La défense sera savante et compliquée. Nous l’avons dit : un des points faibles de la paix comme on nous la présente tient à ce fait que, le gage de notre créance étant dans le travail de l’Allemagne, nous nous trouvons par-là intéressés à lui permettre de produire, et que nous sommes ainsi entraînés à relever son industrie au détriment de la nôtre : ce que, dans l’instant, nous rattraperons ou récupérerons d’un côté, ne le perdrons-nous pas de l’autre, pour toujours ou pour longtemps? L’Allemagne va devenir un marché d’aliments et de matières premières dont la capacité d’absorption ne sera limitée que par sa capacité de paiement; elle se nourrira d’abord, et ne nous restaurera qu’ensuite. Principalement, elle s’entretiendra, et ne réparera que subsidiairement. Mais ce n’est pas tout, et sa défensive se fera volontiers offensive. Après avoir essayé vainement de procéder par « désagrégation externe » entre les États de l’Entente, les Allemands essaieront de procéder par « désagrégation interne » de chacun de ces États, et tenteront d’ameuter contre une paix « impitoyable » nos socialistes, dont plusieurs seraient capables de vouloir rendre aux ombres de Bebel et de Liebknecht le père leur politesse de 1871 : espérons qu’en ce cas leur démonstration resterait aussi platonique que le fut celle de leurs modèles allemands. Au dehors, on peut prévoir que, pour répondre à l’alliance occidentale (étendue, comme elle doit l’être, à l’Italie et à la Belgique) et contrebalancer la perte de ses colonies, l’Allemagne dessinera une énergique tentative d’exploitation de la Russie et de l’arrière-Russie, qu’elle seule a pu organiser dans le passé, à moins que, dans l’avenir, elle n’y soit devancée par les États-Unis et le Japon. Entre temps elle exhibera l’épouvantail du bolchevisme ; mais espérons que, dans ce temps-là, les gouvernements de l’Entente et le gouvernement associé auront contre ce fléau une politique. Pour le quart d’heure, si nous n’en parlons plus, c’est que nous avons renoncé à comprendre; quant à ce que nous croyons deviner, il ne nous paraît pas opportun de le dire.
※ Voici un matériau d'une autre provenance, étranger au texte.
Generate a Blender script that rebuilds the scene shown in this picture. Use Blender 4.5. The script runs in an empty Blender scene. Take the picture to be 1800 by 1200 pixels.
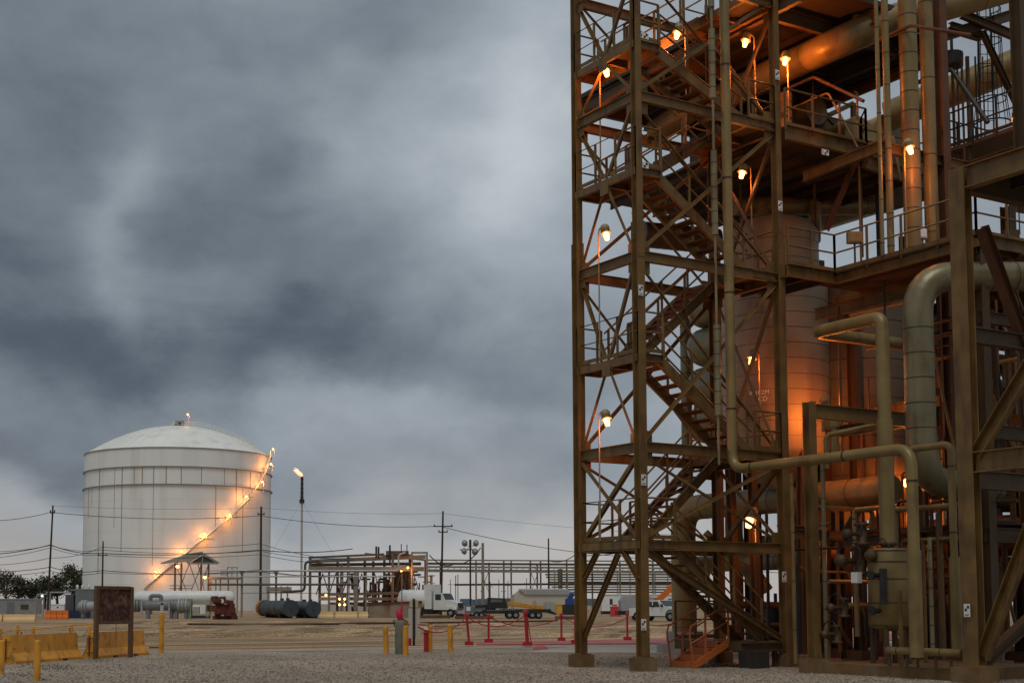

Déjà l’Allemagne prend les devants, et, de même qu’elle déclare le traité « inacceptable, » n’étant pas très certaine de ne pas l’accepter, elle le déclare « inexécutable. » Mais s’il ne dépend que d’elle qu’il soit accepté, il devrait dépendre de nous qu’il fût exécuté. Or, cela n’en dépend que trop peu, et c’est ce qu’il y a, dans ce traité même, de plus regrettable. Nous avons eu beau lire et relire tous ces jours-ci le texte, ou, puisqu’il est secret, le résumé qui fait foi; nous y avons trouvé plus d’un motif de confirmer, pas un de réviser notre premier jugement. C’est une paix forte avec des parties faibles : c’est une trame très serrée avec de grands trous. C’est une paix qu’on eût pu, autrefois, appeler « boiteuse et mal assise, » parce qu’elle est mal proportionnée, et que ses moyens ne sont pas en rapport avec ses conditions, et à d’autres égards encore. Elle contient, en ses clauses territoriales, trop de cotes mal taillées, de compromis, ouvre trop de vie di mezzo, coupe trop de poires en deux. Mais le propre des cotes mal taillées est qu’elles sont mal taillées pour les deux parties, et le défaut des compromis est de ne satisfaire personne. Donner à l’un et refuser à l’autre, c’est faire, dit-on, un ingrat et un mécontent; mais partager entre les deux, c’est faire deux mécontents et deux ingrats; ils accuseront toujours l’arbitre de n’avoir laissé à chacun qu’une coquille. L’inconvénient du système apparaîtra mieux quand on connaîtra avec plus de détails les arrangements relatifs à l’Europe orientale, Pologne, Tchéco-Slovaquie, Yougoslavie, Macédoine, à l’Asie mineure, etc. ; quand, au traité avec l’Allemagne, seront venus s’ajouter les traités avec l’Autriche, la Hongrie, la Turquie, la Bulgarie. Il est permis de craindre que la nouvelle Europe, reconstruite par la Conférence selon les plans changeants et incertains des Trois, des Quatre ou des Cinq, ne renferme encore beaucoup plus de germes de guerre que l’Europe de 1914.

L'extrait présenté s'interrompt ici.